2) IBM, well ok: they did Eclipse, had their own JDK, and a lot of enterprise customers on locked platforms that could financially support the language and platform and were decent contributors to Linux.

... ....

3) Really? Oracle?

It's a miracle Oracle didn't completely kill Java.



Yes, really Oracle.

They were one of the first companies to jump into Java, in fact the first conference talk about Java that we had on the campus back in 1996 was sponsored by Oracle.

They also collaborated with Sun on the Network Computer thin clients for Java based computers.

In 1999, all Oracle GUIs for their software were converted into Java applications.

They also own J/Rockit and BEA, whose core technologies now live on OpenJDK (JFR, JIT Cache, GC) as free beer instead of enterprise prices.

IBM already has their own Java, and have done so since forever, including some extensions (AOT is supported since decades), so it is debatable what they would further do, kill OpenJDK and replace it with J9?

Given Dart and Go examples, and Android with outsourced everything (language, IDE, messy updates, forked language), thankfully Google doesn't own Java.


Don't try to gaslight me that Oracle is some benevolent company and the BEA / etc product suite of Oracle was some grandiose idealistic movement of software.

IBM and Oracle have a history of acquiring companies to acquire customers.

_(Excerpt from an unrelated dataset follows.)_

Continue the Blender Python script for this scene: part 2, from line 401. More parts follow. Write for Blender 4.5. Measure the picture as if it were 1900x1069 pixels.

The difference between the two is that Oracle acquires software so it can sue them. IBM just wants to sell hardware and licenses. Um, yeah, I'll take IBM.

Oracle of course jumped on Java. What was the alternative? IBM had DB/2 at the time. Microsoft had SQLServer. That's not some great vision or buy-in with the Java ecosystem, it was just economic calculation.

And why did Oracle acquire Java? Oh that's right, they only cared about suing google. There are numerous stories of Oracle asking Sun officials specifically about that potential avenue of litigation, almost to the exclusion of any technical merits or other value to the Java assets.

Oracle bundled Ask.com toolbar. End of story.

Google would have simply outsourced everything. Win win win.


Gaslighting?!?

No one else bothered to buy Sun, or top Oracle's offer, that is how much the industry cared for Sun.

The amount of hate speech people can vomit against Oracle doesn't change that fact.

> And why did Oracle acquire Java? Oh that's right, they only cared about suing google. There are numerous stories of Oracle asking Sun officials specifically about that potential avenue of litigation, almost to the exclusion of any technical merits or other value to the Java assets.

Sun wanted to sue as well, they already lacked the funds to do that.

James Gosling on the matter, https://www.youtube.com/watch?v=ZYw3X4RZv6Y&t=3462s

> Oracle bundled Ask.com toolbar. End of story.

Learn your story, Sun did that not Oracle.

When Sun was acquired, Java was at version 6, and MaximeVM was a Sun Research Labs project.

Now we have Java 17 and MaximeVM graduated into GraalVM.

And to re-iterate, no one else, not a single company, bothered to top Oracle's bid.

It was definitly end of story for Sun's mismanagement.